Cruzamos las eras de San Marcos, donde merendábamos en las fiestas camperas y sin entretenernos llegamos a las faldas del cerro para buscar los Pilancones. Hacía calor y aunque no era tarde, la caminata nos tenía hambrientos y cansados. Allí estaban los agujeros con signos de haber tenido agua hasta hacía poco. Nuestra botella de gaseosa de la Prosperidad ya no tenía una sola lágrima de agua y nos atrevimos a pedir que nos la rellenaran a los hombres que había en la huerta cercana.
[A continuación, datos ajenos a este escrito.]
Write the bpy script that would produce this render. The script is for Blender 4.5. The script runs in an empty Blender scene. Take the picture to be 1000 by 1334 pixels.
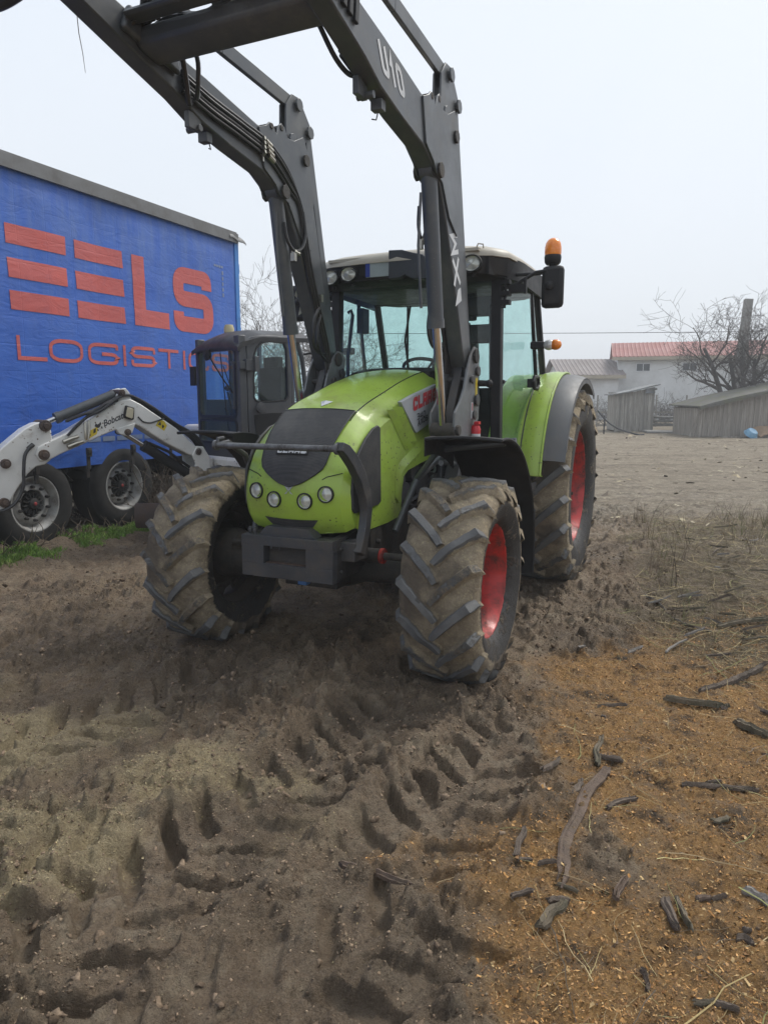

Uno nos dijo que sacáramos agua del pozo, señalándolo, y mientras lo hacíamos nos explicó a voces; que aquel era el pozo de la Fuente, pero que era suyo y no de los alcazareños que lo abandonaron después de haber abastecido de agua muchos años los vecinos. Desde allí se canalizaba el agua hasta una fuente que estaba en el ensanchuron que había frente al Cine Alcázar y otra en la plaza. Tanto mi amigo como yo, del que no he querido dar el nombre y al que perdí la pista unos años después, disfrutamos mucho el agua que bebimos directamente del pozo.
Ahora me encuentro con algunos que me hacen memoria de las aventuras de la niñez y aunque a duras penas consigo recordar las anécdotas, no soy capaz de reconocerlos a ellos, esto me produce mucha tristeza y procuro ser lo más amable que se. Ni mi amigo, ni yo, estábamos para pensar en aquella perorata. Nos comimos el pan y el chocolate y después de recoger piedras y arcillas rojas y verdes nos fuimos bajando hacia el pueblo, que desde ese suave alto, tenía una vista de pueblo en el desierto con el sol encima y vibrando de calor.
A la vuelta nos subimos en unas bicis de los trabajadores de una industria que estaba por allí y salían de trabajar, bajando camino de las barras. Las barras fueron sustituidas por un puente elevado en 1979, que duró muy poco y ahora definitivamente un subterráneo las cruza bajo las vías, uniendo en lo geográfico ambos barrios.